From "Statistics and climatology: Gambling on tomorrow":

Climate models have lots of parameters that are represented by numbers... The particular range of values chosen for a parameter is an example of a Bayesian prior assumption, since it is derived from actual experience of how the climate behaves — and may thus be modified in the light of experience. But the way you pick the individual values to plug into the model can cause trouble...

Climate models have hundreds of parameters that might somehow be related in this sort of way. To be sure you are seeing valid results rather than artefacts of the models, you need to take account of all the ways that can happen.

That logistical nightmare is only now being addressed, and its practical consequences have yet to be worked out. But because of their philosophical training in the rigours of Pascal's method, the Bayesian bolt-on does not come easily to scientists. As the old saw has it, garbage in, garbage out. The difficulty comes when you do not know what garbage looks like.
(emphasis added)

This is only a subset of the argument in the article. Note that this piece includes the line "derived from actual experience of how the climate behaves." I do not see the "Bayesian prior assumption[s]" so often cited elsewhere to even be derived from experience, if you take experience to mean something grounded in recent historical evidence instead of opinion. This willingness to rely on arbitrary inputs only aggravates the problems cited by the Economist.

The accompanying piece "Modelling the climate: Tomorrow and tomorrow" further explains some of the problems I've been describing previously.

While some argue about the finer philosophical points of how to improve models of the climate (see article), others just get on with it. Doug Smith and his colleagues at the Hadley Centre, in Exeter, England, are in the second camp and they seem to have stumbled on to what seems, in retrospect, a surprisingly obvious way of doing so. This is to start the model from observed reality.

Until now, when climate modellers began to run one of their models on a computer, they would “seed” it by feeding in a plausible, but invented, set of values for its parameters. Which sets of invented parameter-values to use is a matter of debate. But Dr Smith thought it might not be a bad idea to start, for a change, with sets that had really happened...

[T]he use of such real starting data made a huge improvement to the accuracy of the results. It reproduced what had happened over the courses of the decades in question as much as 50% more accurately than the results of runs based on arbitrary starting conditions.
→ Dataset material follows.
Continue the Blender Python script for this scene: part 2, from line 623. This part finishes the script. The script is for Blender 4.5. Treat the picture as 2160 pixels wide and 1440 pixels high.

Hindcasting, as this technique is known, is a recognised way of testing models. The proof of the pudding, though, is in the forecasting, so Dr Smith plugged in the data from two ten-day periods in 2005 (one in March and one in June), pressed the start button and crossed his fingers.
(emphasis added)

This is exactly what I've been saying. Use "observed reality" and not "plausible, but invented" opinions or "arbitrary starting conditions" and I'll be happy to see what the model produces.

Comments

jbmoore said…
This comment has been removed by the author.
jbmoore said…
http://www.edge.org/3rd_culture/dysonf07/dysonf07_index.html

Follow the above link, read the essay and decide for yourself.

If you plug arbitrary values into an equation, doesn't that make you a mathematician?